Erleichterungen vor allem für türkische Familien
Auf der Website des Auswärtigen Amtes wird mittlerweile in erster Linie von Erleichterungen für türkische Familien gesprochen. Für Angehörige aus Syrien ist es wie vor dem Erdbeben: Sie müssen nach Jordanien, in den Libanon oder in die Türkei reisen, um dort ein Visum zu beantragen. Der Weg dorthin war auch schon vor dem Erdbeben schwer zu bewerkstelligen und dürfte nun noch schwieriger sein. Die Terminvergabe soll nun aber schneller gehen.
Das Auswärtige Amt teilt mit, dass die Stellen in der Türkei und in Beirut bisher mehr als 500 Visa für Personen ausgestellt haben, die von dem Erdbeben betroffen sind.
Die Dokumente, die vorgelegt werden müssten, seien "auf ein Minimum" reduziert worden, so das Auswärtige Amt. Zudem gebe es einen Bus in der Erdbebenregion, der Visa-Anträge entgegennehme und von Stadt zu Stadt fahre, wo der Bedarf am größten sei.
Visa nur für Verwandte ersten und zweiten Grades
Neben der Bürokratie gibt es Kritik an der Beschränkung auf Verwandte des ersten und zweiten Grades. Vereinfachte Visaverfahren kommen also nur für die Ehepartnerin oder den Ehepartner, Eltern, Kinder, Großeltern, Enkelkinder und Geschwister infrage; Tante oder Onkel scheiden aus. Die hier in Deutschland lebende und einladende Person muss entweder die deutsche Staatsangehörigkeit oder einen dauerhaften deutschen Aufenthaltstitel haben.
Viele Türkinnen und Türken sind frustriert über die unterschiedliche Behandlung zwischen Kriegsflüchtlingen aus der Ukraine und türkischen Erdbebenopfern. Flüchtlinge aus der Ukraine bekamen sofort eine Aufenthalts- und Arbeitserlaubnis. Den Ukrainern wurden keine bürokratischen Hindernisse in den Weg gelegt.

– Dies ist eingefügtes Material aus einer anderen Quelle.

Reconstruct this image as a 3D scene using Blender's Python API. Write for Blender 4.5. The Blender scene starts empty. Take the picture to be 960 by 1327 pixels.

Die in Deutschland lebenden Türken, von denen die meisten deutsche Staatsbürger sind, haben diesen Prozess sehr genau verfolgt. Nun mit der Visa-Bürokratie zu kämpfen, um ihre Verwandten aus der Türkei nach Deutschland zu bringen, empfinden sie als Diskriminierung. Auch Sema Tiras kann das ganze Prozedere nicht verstehen. Man würde hier doch gut für die Familie sorgen, beteuert sie. Wenn man sie nur ließe.